7.8 Poisson noise along a gradient

The variance-equals-mean property has a direct consequence for sensors: in a brightness gradient, dark pixels are relatively noisier than bright pixels.

np.random.seed(0)

pixel_positions = np.arange(200)
expected_photons = 5 + 195 * (pixel_positions / 199)   # λ from 5 to 200

fig, axes = plt.subplots(3, 1, figsize=(12, 8))

axes[0].plot(pixel_positions, expected_photons, "k-", linewidth=2)
axes[0].fill_between(pixel_positions, expected_photons, alpha=0.1, color="black")
axes[0].set_ylabel("Expected photons (λ)")
axes[0].set_title("True scene (no noise)")

one_capture = np.random.poisson(expected_photons.astype(int))
axes[1].bar(pixel_positions, one_capture, width=1, color="#2196F3", alpha=0.7)
axes[1].plot(pixel_positions, expected_photons, "k--", linewidth=1.5,
             label="True signal")
axes[1].set_ylabel("Detected photons")
axes[1].set_title("One exposure — Poisson noise")
axes[1].legend()

many = np.random.poisson(expected_photons.astype(int), size=(1000, 200))
measured = many.std(axis=0)
theory = np.sqrt(expected_photons)

axes[2].plot(pixel_positions, measured, color="#2196F3", linewidth=1.5,
             label="Measured std (1 000 captures)")
axes[2].plot(pixel_positions, theory, "k--", linewidth=2, label="Theory √λ")
axes[2].set_xlabel("Pixel position")
axes[2].set_ylabel("Noise (std dev)")
axes[2].set_title("σ = √λ — the Poisson signature")
axes[2].legend()

plt.tight_layout()
plt.show()

Top: noiseless ground truth. Middle: one Poisson capture (more visible noise on the dark left). Bottom: measured std exactly tracks σ = √λ.

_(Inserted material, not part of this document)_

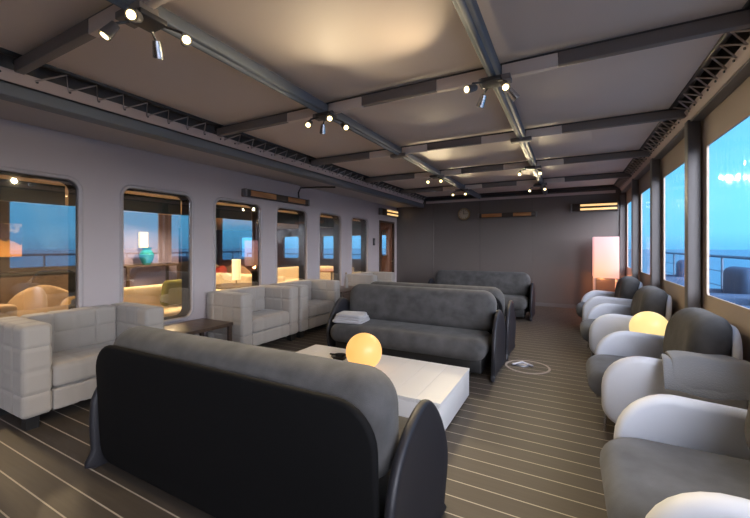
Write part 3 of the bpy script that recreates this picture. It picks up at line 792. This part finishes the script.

Dark pixels (left, \lambda \approx 5) have noise \sigma \approx \sqrt 5 \approx 2.2 — relative noise \approx 45 \%. Bright pixels (right, \lambda \approx 200) have \sigma \approx 14.1 — relative noise \approx 7 \%. Noise grows in absolute terms but shrinks relative to signal: SNR = \sqrt{\lambda}.


7.9 Why Poisson is the right model for photon counting

A typical LED emits ~10^{18} photons per second. The probability that any specific photon reaches a 6 µm × 6 µm photosite is vanishingly small. But the product \lambda = np — determined by illumination, reflectance, exposure time, and sensor area — sits in the range of tens to thousands.

This is exactly the Poisson regime: enormous n, tiny p, moderate \lambda. The Poisson model is not an approximation here — it is the physically correct distribution for photon counting.


7.10 Exercises

  1. For \lambda = 20, plot Binomial(n, \lambda/n) vs Poisson PMFs at n = 50, 100, 1000. Plot max |\Delta| vs n on a log-log scale.
  2. For \lambda \in \{1, 5, 10, 50, 200\} verify by simulation that \sigma \approx \sqrt{\lambda}.
  3. The Anscombe transform f(x) = 2\sqrt{x + 3/8} stabilises Poisson variance. Simulate Poisson data at \lambda \in \{5, 50, 500\}, apply the transform, and confirm the post-transform std is approximately 1 across all three.

7.11 Glossary

Poisson distribution — count of rare independent events; P(k) = \lambda^k e^{-\lambda}/k!.

\lambda — expected count per region.

shot noise — the Poisson noise in photon-counting (or any similar) processes.

variance equals mean — the Poisson signature.